DATA EXTRACT:
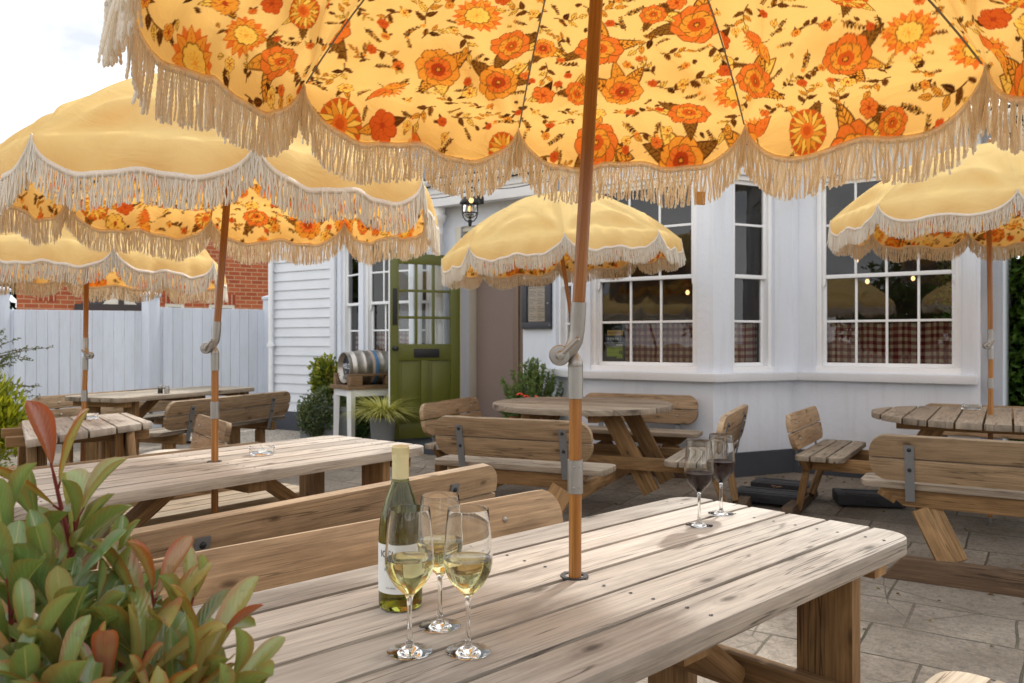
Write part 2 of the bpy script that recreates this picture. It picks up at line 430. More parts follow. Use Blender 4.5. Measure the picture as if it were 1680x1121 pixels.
# ---- ground
def paving(g):
    uv = g.uv()
    wob = g.n('ShaderNodeVectorMath', {'operation': 'ADD'}, _0=uv)
    ns = g.n('ShaderNodeTexNoise', None, Vector=uv, Scale=1.3, Detail=3.)
    nv = g.n('ShaderNodeVectorMath', {'operation': 'SCALE'}, _0=ns.outputs['Color'], Scale=.05)
    g.nt.links.new(nv.outputs[0], wob.inputs[1])
    v = wob.outputs[0]
    bt = g.n('ShaderNodeTexBrick', {'offset': .42, 'offset_frequency': 2, 'squash': .72, 'squash_frequency': 3}, Vector=v, Color1=S(172, 160, 144), Color2=S(140, 130, 117), Mortar=S(58, 52, 43), Scale=1., Mortar_Size=.007, Mortar_Smooth=.4, Brick_Width=.60, Row_Height=.42)
    n1 = g.noise(uv, 2.2, 6, .65); n2 = g.noise(uv, 22, 5, .7); n3 = g.noise(uv, 120, 3, .6)
    c = g.mix(g.ramp(n1, [(.35, 0.), (.68, 1.)]), bt.outputs[0], S(126, 114, 100))
    c = g.mix(g.math('MULTIPLY', g.ramp(n2, [(.46, 0.), (.70, 1.)]), .65), c, S(82, 74, 66))
    c = g.mix(g.math('MULTIPLY', g.ramp(n3, [(.55, 0.), (.75, 1.)]), .35), c, S(162, 153, 142))
    cr = g.n('ShaderNodeTexVoronoi', {'feature': 'DISTANCE_TO_EDGE'}, Vector=v, Scale=1.25)
    ck = g.math('MULTIPLY', g.math('LESS_THAN', cr.outputs['Distance'], .0035), g.math('GREATER_THAN', g.noise(uv, .9, 2), .5))
    c = g.mix(g.math('MULTIPLY', ck, .7), c, S(74, 66, 56))
    blot = g.ramp(g.noise(uv, .8, 6, .7), [(.48, 0.), (.66, 1.)])
    c = g.mix(g.math('MULTIPLY', blot, .45), c, S(84, 75, 64))
    moss = g.math('MULTIPLY', bt.outputs[1], g.ramp(g.noise(uv, 3.5, 3), [(.45, 0.), (.6, 1.)]))
    c = g.mix(g.math('MULTIPLY', moss, .5), c, S(74, 72, 42))
    n4 = g.noise(uv, 60, 4, .7)
    c = g.mix(g.math('MULTIPLY', g.ramp(n4, [(.42, 1.), (.56, 0.)]), .3), c, S(70, 63, 55))
    b = g.pbr(Base_Color=c, Roughness=.82)
    h = g.math('ADD', g.math('MULTIPLY', g.math('ADD', bt.outputs[1], ck), -1.), g.math('ADD', g.math('MULTIPLY', n1, .4), g.math('MULTIPLY', n2, .25)))
    g.nt.links.new(g.bump(h, .7, .012), b.inputs['Normal']); g.out(b)
M_PAVE = mat('paving_slabs', paving)
def gravel(g):
    uv = g.uv(); v = g.n('ShaderNodeTexVoronoi', None, Vector=uv, Scale=55.)
    c = g.mix(g.n('ShaderNodeSeparateColor', None, _0=v.outputs['Color']).outputs[0], S(120, 110, 98), S(196, 186, 172))
    b = g.pbr(Base_Color=c, Roughness=.85); g.nt.links.new(g.bump(v.outputs['Distance'], -1., .02), b.inputs['Normal']); g.out(b)
M_GRAV = mat('gravel', gravel)
M_EARTH = plain('earth', S(120, 112, 92), .9, 0, .5, 3)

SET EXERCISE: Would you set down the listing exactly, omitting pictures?

PROBLEM SOLUTION:
Write part 2 of the bpy script that recreates this picture. It picks up at line 430. More parts follow. Use Blender 4.5. Measure the picture as if it were 1680x1121 pixels.
# ---- ground
def paving(g):
    uv = g.uv()
    wob = g.n('ShaderNodeVectorMath', {'operation': 'ADD'}, _0=uv)
    ns = g.n('ShaderNodeTexNoise', None, Vector=uv, Scale=1.3, Detail=3.)
    nv = g.n('ShaderNodeVectorMath', {'operation': 'SCALE'}, _0=ns.outputs['Color'], Scale=.05)
    g.nt.links.new(nv.outputs[0], wob.inputs[1])
    v = wob.outputs[0]
    bt = g.n('ShaderNodeTexBrick', {'offset': .42, 'offset_frequency': 2, 'squash': .72, 'squash_frequency': 3}, Vector=v, Color1=S(172, 160, 144), Color2=S(140, 130, 117), Mortar=S(58, 52, 43), Scale=1., Mortar_Size=.007, Mortar_Smooth=.4, Brick_Width=.60, Row_Height=.42)
    n1 = g.noise(uv, 2.2, 6, .65); n2 = g.noise(uv, 22, 5, .7); n3 = g.noise(uv, 120, 3, .6)
    c = g.mix(g.ramp(n1, [(.35, 0.), (.68, 1.)]), bt.outputs[0], S(126, 114, 100))
    c = g.mix(g.math('MULTIPLY', g.ramp(n2, [(.46, 0.), (.70, 1.)]), .65), c, S(82, 74, 66))
    c = g.mix(g.math('MULTIPLY', g.ramp(n3, [(.55, 0.), (.75, 1.)]), .35), c, S(162, 153, 142))
    cr = g.n('ShaderNodeTexVoronoi', {'feature': 'DISTANCE_TO_EDGE'}, Vector=v, Scale=1.25)
    ck = g.math('MULTIPLY', g.math('LESS_THAN', cr.outputs['Distance'], .0035), g.math('GREATER_THAN', g.noise(uv, .9, 2), .5))
    c = g.mix(g.math('MULTIPLY', ck, .7), c, S(74, 66, 56))
    blot = g.ramp(g.noise(uv, .8, 6, .7), [(.48, 0.), (.66, 1.)])
    c = g.mix(g.math('MULTIPLY', blot, .45), c, S(84, 75, 64))
    moss = g.math('MULTIPLY', bt.outputs[1], g.ramp(g.noise(uv, 3.5, 3), [(.45, 0.), (.6, 1.)]))
    c = g.mix(g.math('MULTIPLY', moss, .5), c, S(74, 72, 42))
    n4 = g.noise(uv, 60, 4, .7)
    c = g.mix(g.math('MULTIPLY', g.ramp(n4, [(.42, 1.), (.56, 0.)]), .3), c, S(70, 63, 55))
    b = g.pbr(Base_Color=c, Roughness=.82)
    h = g.math('ADD', g.math('MULTIPLY', g.math('ADD', bt.outputs[1], ck), -1.), g.math('ADD', g.math('MULTIPLY', n1, .4), g.math('MULTIPLY', n2, .25)))
    g.nt.links.new(g.bump(h, .7, .012), b.inputs['Normal']); g.out(b)
M_PAVE = mat('paving_slabs', paving)
def gravel(g):
    uv = g.uv(); v = g.n('ShaderNodeTexVoronoi', None, Vector=uv, Scale=55.)
    c = g.mix(g.n('ShaderNodeSeparateColor', None, _0=v.outputs['Color']).outputs[0], S(120, 110, 98), S(196, 186, 172))
    b = g.pbr(Base_Color=c, Roughness=.85); g.nt.links.new(g.bump(v.outputs['Distance'], -1., .02), b.inputs['Normal']); g.out(b)
M_GRAV = mat('gravel', gravel)
M_EARTH = plain('earth', S(120, 112, 92), .9, 0, .5, 3)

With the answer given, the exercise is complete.